« Les intellectuels et le pouvoir » entretien de Michel Foucault avec avec Gilles Deleuze ; 4 mars 1972
Une discussion très très riche et dense entre les deux cités dans le titre. C'est passionant. Je ne sais pas bien quoi en faire encore, mais c'est passionant.
Extraits:
C'est pour cette raison que la notion de réforme est si bête et hypocrite. Ou bien la réforme est élaborée par des gens qui se prétendent représentatifs et qui font profession de parler pour les autres, au nom des autres, et c'est un aménagement du pouvoir, une distribution de pouvoir qui se double d'une répression accrue. Ou bien c'est une réforme réclamée, exigée par ceux qu'elle concerne, et elle cesse d'être une réforme, c'est une action révolutionnaire qui, du fond de son caractère partiel, est déterminée à mettre en question la totalité du pouvoir et de sa hiérarchie. C'est évident dans les prisons : la plus minuscule, la plus modeste revendication des prisonniers suffit à dégonfler la pseudo-réforme Pleven. Si les petits enfants arrivaient à faire entendre leurs protestations dans une maternelle, ou même simplement leurs questions, ça suffirait à faire une explosion dans l'ensemble du système de l'enseignement. En vérité, ce système où nous vivons ne peut rien supporter : d'où sa fragilité radicale en chaque point, en même temps que sa force de répression globale. À mon avis, vous avez été le premier à nous apprendre quelque chose de fondamental, à la fois dans vos livres et dans un domaine pratique : l'indignité de parler pour les autres. Je veux dire : on se moquait de la représentation, on disait que c'était fini, mais on ne tirait pas la conséquence de cette conversion « théorique », à savoir que la théorie exigeait que les gens concernés parlent enfin pratiquement pour leur compte"
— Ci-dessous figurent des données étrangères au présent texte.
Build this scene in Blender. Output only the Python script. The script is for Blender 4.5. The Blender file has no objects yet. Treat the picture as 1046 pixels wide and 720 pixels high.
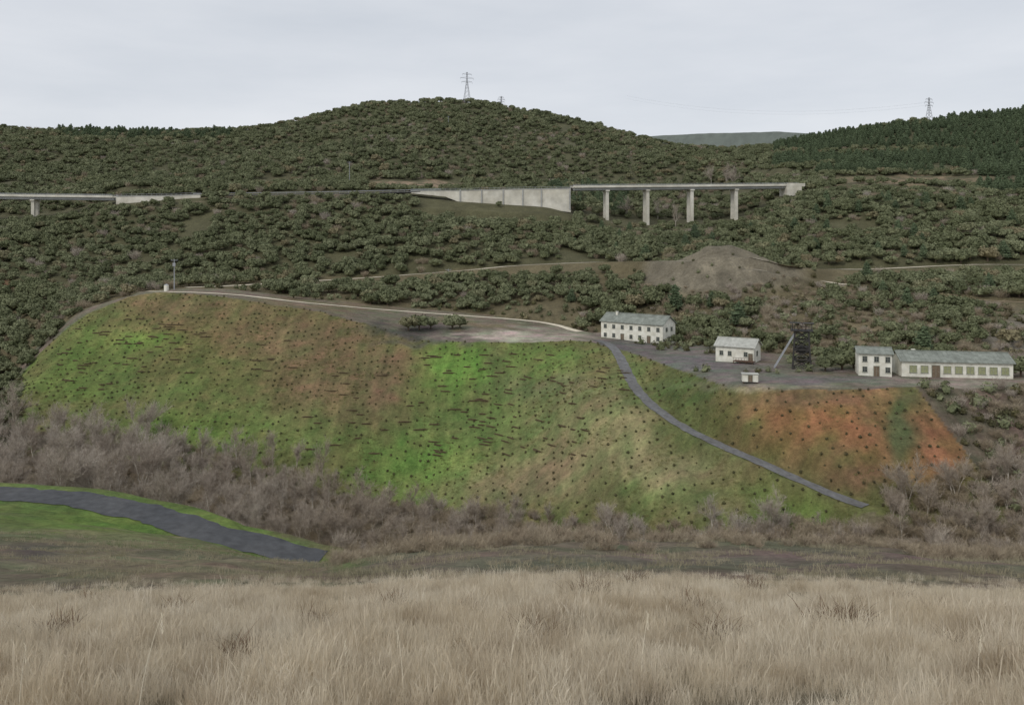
import bpy, bmesh, math, random
import numpy as np
from mathutils import Vector, Matrix
random.seed(7); rng=np.random.default_rng(7)
scene=bpy.context.scene; COL=scene.collection
F=820.0; HZ=250.0; CX=523.0
def lin(r,g,b,k=1.1):
    o=[]
    for v in (r,g,b):
        v/=255.0
        v=v/12.92 if v<=0.04045 else ((v+0.055)/1.055)**2.4
        o.append(min(0.9,v*k))
    return tuple(o)
# ------------------------------------------------------------ noise
def vnoise(x,y,seed=0):
    x=np.asarray(x,float);y=np.asarray(y,float)
    xi=np.floor(x).astype(np.int64);yi=np.floor(y).astype(np.int64)
    fx=x-xi;fy=y-yi
    fx=fx*fx*(3-2*fx);fy=fy*fy*(3-2*fy)
    def h(a,b):
        n=(a*374761393+b*668265263+seed*1442695041)&0xffffffff
        n=((n^(n>>13))*1274126177)&0xffffffff
        return ((n^(n>>16))&0xffff)/65535.0
    return (h(xi,yi)*(1-fx)+h(xi+1,yi)*fx)*(1-fy)+(h(xi,yi+1)*(1-fx)+h(xi+1,yi+1)*fx)*fy
def fbm(x,y,seed=0,o=4):
    s=0;a=1;t=0
    for i in range(o):
        s=s+a*vnoise(x*2**i,y*2**i,seed+i*17);t+=a;a*=0.5
    return s/t*2-1
# ------------------------------------------------------------ terrain lines  (bearing, drop, distance)
LN={}
LN['A']=[(-300,612,30),(0,610,30),(200,603,30),(450,592,31),(700,591,31),(900,597,31),(1046,604,30),(1350,608,30)]
LN['B']=[(-300,540,78),(0,548,75),(200,563,72),(300,576,68),(345,574,64),(420,558,62),(560,547,62),(800,554,60),(1046,565,58),(1350,570,56)]
LN['C1']=[(-300,516,108),(0,522,105),(200,551,96),(300,582,92),(345,600,90),(430,600,80),(560,600,75),(1046,600,70),(1350,600,70)]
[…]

"Or ce que les intellectuels ont découvert depuis la poussée récente, c'est que les masses n'ont pas besoin d'eux pour savoir ; elles savent parfaitement, clairement, beaucoup mieux qu'eux ; et elles le disent fort bien. Mais il existe un système de pouvoir qui barre, interdit, invalide ce discours et ce savoir. Pouvoir qui n'est pas seulement dans les instances supérieures de la censure, mais qui s'enfonce très profondément, très subtilement dans tout le réseau de la société. Eux-mêmes, intellectuels, font partie de ce système de pouvoir, l'idée qu'ils sont les agents de la « conscience » et du discours fait elle-même partie de ce système. Le rôle de l'intellectuel n'est plus de se placer « un peu en avant ou un peu à côté » pour dire la vérité muette de tous ; c'est plutôt de lutter contre les formes de pouvoir là où il en est à la fois l'objet et l'instrument : dans l'ordre du « savoir », de la « vérité », de la « conscience », du « discours »."